A similar symbol in appearance is the Cross Fourchee. This design reflects Christian piety and was popular as a decorative cross in medieval heraldry. The design ties to the age-old trust in the pagan magic of the forked stick.


celtic cross

The Celtic Cross was originally a Hindu symbol of sexual union, kiakra. The cross as a phallic symbol within the circle as yoni. This cross was adopted by the Gypsies. This cross, as used by Christians, is often used as a grave marker.

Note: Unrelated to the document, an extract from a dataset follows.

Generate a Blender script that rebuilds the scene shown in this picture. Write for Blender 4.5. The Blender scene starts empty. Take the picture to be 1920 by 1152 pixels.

Other symbolism of this cross relates to the four directions. East is rebirth, youth, Spring, and growth. West is knowledge, experience, Autumn, and guidance. South is vitality, vigor, Summer, and strength. North is wisdom, silence, winter, and death. The circle connects them in the cycle of life.


wotan cross

Wotan's Cross reflects similar symbolism, with the cross and circle as a symbol of cosmic union. The circle also stood for the earth horizon, with the four directions meeting at the center. It was also called the Sun Cross for the sun (cross) embraced by heaven (circle). The often repeated symbolism is that of a diety in the middle of a four-way heaven.


coptic cross

Another cross with sun imagery is the Coptic Cross. This was originally a sun symbol, with the heaven in the center supported by four pillars in each direction to uphold the sky. Coptic Christians later added the four nails to identify Christ with the heavenly diety, and to suggest the blood on the nails had spread to the four corners of the world.


cross potent

Crosses are often associated with sky or sun gods. The Cross Potent was a symbol of this in ancient Mesapotamia. The cross potent with a circle (similar to the Coptic Cross, below) was the sign of the Assyrian heaven-god Anu. This cross is also called the Windlass, a term linked with it in the Middle Ages.


cross pommee

Similar in appearance is the Cross Pommee. This cross represented the Assyrian god Asshur, who ruled time/seasons. He was pictured with the faces of a man, lion, eagle, and bull, his four totems. The cross with circles was later used on Jewish amulets.


greek cross

The Greek Cross was one of the original forms used by Christians. (The Latin cross was not in popular usage until the eighth and ninth centuries.) Before Christianity, the Greek cross was an emblem of Hecate as the Goddess of Crossroads. The vertical was male, the horizontal was female - making it a plus sign of one-plus-the-other.


cross patee

Cross Patee was popular in medieval heraldry. It was a combination of the Christian (Greek) cross and Wotan's. This cross, also known as Cross Formee, was often shown as the insignia of the god Frey.


maltese cross

A similar appearing cross is the Maltese Cross, originallly from the island of Malta, home of one of the world's oldest Goddess temples. This design directs attention to the center, possibly to indicate earth's geographical center, omphalos, and site of the Goddess's chief temple.